View Single Post
chucker
 
Join Date: May 2004
Location: near Bremen, Germany
Send a message via ICQ to chucker Send a message via AIM to chucker Send a message via MSN to chucker Send a message via Yahoo to chucker Send a message via Skype™ to chucker 
2006-01-25, 10:17

I've been coding for years, and I have enough experience to pick up new languages easily, understanding the differences in syntax, features, etc. This all works really well for procedural programming.

...and there's the dilemma. It goes without saying that procedural programming is on the way out to make room for object-oriented paradigms. I understand very well that this isn't a choice by the people up there to deliberately make my life as a programmer hard, but that a lot of things, especially in a GUI, simply necessitate it, or, to say the least, make the resulting application lot more efficient.

When I write code, my brain has a workflow in mind. I could easily lay out the code as a flowchart instead, in OmniGraffle, for instance. It would be a graphical 1:1 representation.

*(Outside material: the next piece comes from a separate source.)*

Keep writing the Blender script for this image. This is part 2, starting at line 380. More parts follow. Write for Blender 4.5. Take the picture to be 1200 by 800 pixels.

Trouble is: you can't do that with OOP. OOP isn't linera in any way; it doesn't follow the "this happens after that" or "under these conditions, this happens next" schemes at all. It's driven by events and other triggers, and while there may be micro-units where the same linearity applies, it just doesn't work that way for the entire app. It shouldn't. It wouldn't really work well that way.

But that's the way my mind lays it out, making me inherently incompatible with the concepts of OOP. No matter how much I understand them. I get what a class is, what an object is, what a method is and what messages are. But that still doesn't help me. I could continue as before and buy random books about this language and that language, or read tutorials or "electronic books" online. But no matter what, the stumbling block will always be the same: I don't think that way!

So what I need is a way to start learning to think different (hah). I don't much care for theory, so I'd much prefer to learn it by example, and since my most recent and perhaps most favored language is Ruby, there would be bonus points if it used that. (Preferably, no C++ and no Java; Objective-C, Python, C# and similar would be okay.)

So, any ideas? I realize this is a very… vague request, but if someone can think of something, that'd be great. Doesn't have to be a book.